## Direction
Copy all of the material below exactly.

## Data lines
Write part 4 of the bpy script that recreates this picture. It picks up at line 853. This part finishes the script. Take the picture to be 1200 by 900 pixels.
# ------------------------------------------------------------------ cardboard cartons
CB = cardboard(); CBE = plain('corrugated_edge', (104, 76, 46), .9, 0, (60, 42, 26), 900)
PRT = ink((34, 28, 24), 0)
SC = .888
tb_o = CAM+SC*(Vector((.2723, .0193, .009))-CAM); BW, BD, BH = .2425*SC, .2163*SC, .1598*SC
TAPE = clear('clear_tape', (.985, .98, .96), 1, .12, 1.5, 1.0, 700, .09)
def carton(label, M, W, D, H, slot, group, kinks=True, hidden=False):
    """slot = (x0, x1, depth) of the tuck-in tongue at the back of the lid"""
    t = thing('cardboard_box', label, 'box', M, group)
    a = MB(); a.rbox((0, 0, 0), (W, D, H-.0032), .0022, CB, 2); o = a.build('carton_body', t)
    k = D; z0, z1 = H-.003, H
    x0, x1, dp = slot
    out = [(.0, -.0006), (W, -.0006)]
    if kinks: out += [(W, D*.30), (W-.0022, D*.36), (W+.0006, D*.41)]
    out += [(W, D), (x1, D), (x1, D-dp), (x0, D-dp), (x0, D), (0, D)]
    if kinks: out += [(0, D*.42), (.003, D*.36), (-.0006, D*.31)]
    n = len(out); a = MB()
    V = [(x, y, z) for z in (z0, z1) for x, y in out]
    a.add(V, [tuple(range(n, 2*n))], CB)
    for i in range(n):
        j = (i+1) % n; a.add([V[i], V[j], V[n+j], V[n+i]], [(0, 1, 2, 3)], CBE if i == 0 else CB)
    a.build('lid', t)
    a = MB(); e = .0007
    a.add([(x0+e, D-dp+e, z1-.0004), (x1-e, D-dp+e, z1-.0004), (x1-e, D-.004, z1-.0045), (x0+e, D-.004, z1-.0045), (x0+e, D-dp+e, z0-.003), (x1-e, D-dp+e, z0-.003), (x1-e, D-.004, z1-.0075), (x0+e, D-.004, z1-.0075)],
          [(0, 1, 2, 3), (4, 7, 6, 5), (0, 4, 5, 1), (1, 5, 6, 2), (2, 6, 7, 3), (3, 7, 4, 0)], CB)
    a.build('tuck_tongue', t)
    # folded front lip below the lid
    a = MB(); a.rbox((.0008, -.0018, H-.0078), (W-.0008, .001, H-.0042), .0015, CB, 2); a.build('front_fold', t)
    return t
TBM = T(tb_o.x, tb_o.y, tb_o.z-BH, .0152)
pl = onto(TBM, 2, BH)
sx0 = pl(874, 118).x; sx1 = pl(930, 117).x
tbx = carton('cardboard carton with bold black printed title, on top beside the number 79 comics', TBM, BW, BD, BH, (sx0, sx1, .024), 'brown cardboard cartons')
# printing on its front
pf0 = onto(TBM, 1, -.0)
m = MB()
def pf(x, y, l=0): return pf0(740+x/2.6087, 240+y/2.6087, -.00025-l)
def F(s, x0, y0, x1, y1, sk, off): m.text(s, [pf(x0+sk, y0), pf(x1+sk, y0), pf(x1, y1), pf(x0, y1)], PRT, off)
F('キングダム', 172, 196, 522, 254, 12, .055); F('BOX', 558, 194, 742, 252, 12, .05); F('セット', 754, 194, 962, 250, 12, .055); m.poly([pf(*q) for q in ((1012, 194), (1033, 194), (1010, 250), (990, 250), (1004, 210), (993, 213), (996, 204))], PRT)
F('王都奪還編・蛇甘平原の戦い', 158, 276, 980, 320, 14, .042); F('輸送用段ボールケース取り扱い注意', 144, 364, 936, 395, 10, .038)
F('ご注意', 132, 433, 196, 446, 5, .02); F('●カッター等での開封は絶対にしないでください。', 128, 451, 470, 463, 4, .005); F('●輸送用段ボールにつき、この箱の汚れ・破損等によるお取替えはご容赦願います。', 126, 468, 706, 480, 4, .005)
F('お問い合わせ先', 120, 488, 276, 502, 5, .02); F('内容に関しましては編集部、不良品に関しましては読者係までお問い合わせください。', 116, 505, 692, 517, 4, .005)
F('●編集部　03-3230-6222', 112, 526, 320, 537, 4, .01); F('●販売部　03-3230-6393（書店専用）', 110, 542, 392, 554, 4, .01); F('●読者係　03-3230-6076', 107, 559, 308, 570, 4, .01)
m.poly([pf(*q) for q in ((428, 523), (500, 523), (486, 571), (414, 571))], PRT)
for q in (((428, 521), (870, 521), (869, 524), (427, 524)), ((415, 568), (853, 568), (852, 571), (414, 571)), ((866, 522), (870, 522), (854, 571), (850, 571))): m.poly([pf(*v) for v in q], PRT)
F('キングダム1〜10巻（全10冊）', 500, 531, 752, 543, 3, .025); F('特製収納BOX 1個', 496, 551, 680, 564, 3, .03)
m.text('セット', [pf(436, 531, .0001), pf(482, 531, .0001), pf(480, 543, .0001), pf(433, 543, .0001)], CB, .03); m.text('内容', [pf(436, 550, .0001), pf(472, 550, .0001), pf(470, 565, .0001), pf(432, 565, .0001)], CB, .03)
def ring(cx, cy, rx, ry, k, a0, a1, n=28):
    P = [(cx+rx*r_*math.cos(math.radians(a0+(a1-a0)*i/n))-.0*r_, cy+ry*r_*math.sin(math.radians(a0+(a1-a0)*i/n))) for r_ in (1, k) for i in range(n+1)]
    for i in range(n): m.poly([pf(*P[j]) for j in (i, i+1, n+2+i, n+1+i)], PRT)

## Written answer
Write part 4 of the bpy script that recreates this picture. It picks up at line 853. This part finishes the script. Take the picture to be 1200 by 900 pixels.
# ------------------------------------------------------------------ cardboard cartons
CB = cardboard(); CBE = plain('corrugated_edge', (104, 76, 46), .9, 0, (60, 42, 26), 900)
PRT = ink((34, 28, 24), 0)
SC = .888
tb_o = CAM+SC*(Vector((.2723, .0193, .009))-CAM); BW, BD, BH = .2425*SC, .2163*SC, .1598*SC
TAPE = clear('clear_tape', (.985, .98, .96), 1, .12, 1.5, 1.0, 700, .09)
def carton(label, M, W, D, H, slot, group, kinks=True, hidden=False):
    """slot = (x0, x1, depth) of the tuck-in tongue at the back of the lid"""
    t = thing('cardboard_box', label, 'box', M, group)
    a = MB(); a.rbox((0, 0, 0), (W, D, H-.0032), .0022, CB, 2); o = a.build('carton_body', t)
    k = D; z0, z1 = H-.003, H
    x0, x1, dp = slot
    out = [(.0, -.0006), (W, -.0006)]
    if kinks: out += [(W, D*.30), (W-.0022, D*.36), (W+.0006, D*.41)]
    out += [(W, D), (x1, D), (x1, D-dp), (x0, D-dp), (x0, D), (0, D)]
    if kinks: out += [(0, D*.42), (.003, D*.36), (-.0006, D*.31)]
    n = len(out); a = MB()
    V = [(x, y, z) for z in (z0, z1) for x, y in out]
    a.add(V, [tuple(range(n, 2*n))], CB)
    for i in range(n):
        j = (i+1) % n; a.add([V[i], V[j], V[n+j], V[n+i]], [(0, 1, 2, 3)], CBE if i == 0 else CB)
    a.build('lid', t)
    a = MB(); e = .0007
    a.add([(x0+e, D-dp+e, z1-.0004), (x1-e, D-dp+e, z1-.0004), (x1-e, D-.004, z1-.0045), (x0+e, D-.004, z1-.0045), (x0+e, D-dp+e, z0-.003), (x1-e, D-dp+e, z0-.003), (x1-e, D-.004, z1-.0075), (x0+e, D-.004, z1-.0075)],
          [(0, 1, 2, 3), (4, 7, 6, 5), (0, 4, 5, 1), (1, 5, 6, 2), (2, 6, 7, 3), (3, 7, 4, 0)], CB)
    a.build('tuck_tongue', t)
    # folded front lip below the lid
    a = MB(); a.rbox((.0008, -.0018, H-.0078), (W-.0008, .001, H-.0042), .0015, CB, 2); a.build('front_fold', t)
    return t
TBM = T(tb_o.x, tb_o.y, tb_o.z-BH, .0152)
pl = onto(TBM, 2, BH)
sx0 = pl(874, 118).x; sx1 = pl(930, 117).x
tbx = carton('cardboard carton with bold black printed title, on top beside the number 79 comics', TBM, BW, BD, BH, (sx0, sx1, .024), 'brown cardboard cartons')
# printing on its front
pf0 = onto(TBM, 1, -.0)
m = MB()
def pf(x, y, l=0): return pf0(740+x/2.6087, 240+y/2.6087, -.00025-l)
def F(s, x0, y0, x1, y1, sk, off): m.text(s, [pf(x0+sk, y0), pf(x1+sk, y0), pf(x1, y1), pf(x0, y1)], PRT, off)
F('キングダム', 172, 196, 522, 254, 12, .055); F('BOX', 558, 194, 742, 252, 12, .05); F('セット', 754, 194, 962, 250, 12, .055); m.poly([pf(*q) for q in ((1012, 194), (1033, 194), (1010, 250), (990, 250), (1004, 210), (993, 213), (996, 204))], PRT)
F('王都奪還編・蛇甘平原の戦い', 158, 276, 980, 320, 14, .042); F('輸送用段ボールケース取り扱い注意', 144, 364, 936, 395, 10, .038)
F('ご注意', 132, 433, 196, 446, 5, .02); F('●カッター等での開封は絶対にしないでください。', 128, 451, 470, 463, 4, .005); F('●輸送用段ボールにつき、この箱の汚れ・破損等によるお取替えはご容赦願います。', 126, 468, 706, 480, 4, .005)
F('お問い合わせ先', 120, 488, 276, 502, 5, .02); F('内容に関しましては編集部、不良品に関しましては読者係までお問い合わせください。', 116, 505, 692, 517, 4, .005)
F('●編集部　03-3230-6222', 112, 526, 320, 537, 4, .01); F('●販売部　03-3230-6393（書店専用）', 110, 542, 392, 554, 4, .01); F('●読者係　03-3230-6076', 107, 559, 308, 570, 4, .01)
m.poly([pf(*q) for q in ((428, 523), (500, 523), (486, 571), (414, 571))], PRT)
for q in (((428, 521), (870, 521), (869, 524), (427, 524)), ((415, 568), (853, 568), (852, 571), (414, 571)), ((866, 522), (870, 522), (854, 571), (850, 571))): m.poly([pf(*v) for v in q], PRT)
F('キングダム1〜10巻（全10冊）', 500, 531, 752, 543, 3, .025); F('特製収納BOX 1個', 496, 551, 680, 564, 3, .03)
m.text('セット', [pf(436, 531, .0001), pf(482, 531, .0001), pf(480, 543, .0001), pf(433, 543, .0001)], CB, .03); m.text('内容', [pf(436, 550, .0001), pf(472, 550, .0001), pf(470, 565, .0001), pf(432, 565, .0001)], CB, .03)
def ring(cx, cy, rx, ry, k, a0, a1, n=28):
    P = [(cx+rx*r_*math.cos(math.radians(a0+(a1-a0)*i/n))-.0*r_, cy+ry*r_*math.sin(math.radians(a0+(a1-a0)*i/n))) for r_ in (1, k) for i in range(n+1)]
    for i in range(n): m.poly([pf(*P[j]) for j in (i, i+1, n+2+i, n+1+i)], PRT)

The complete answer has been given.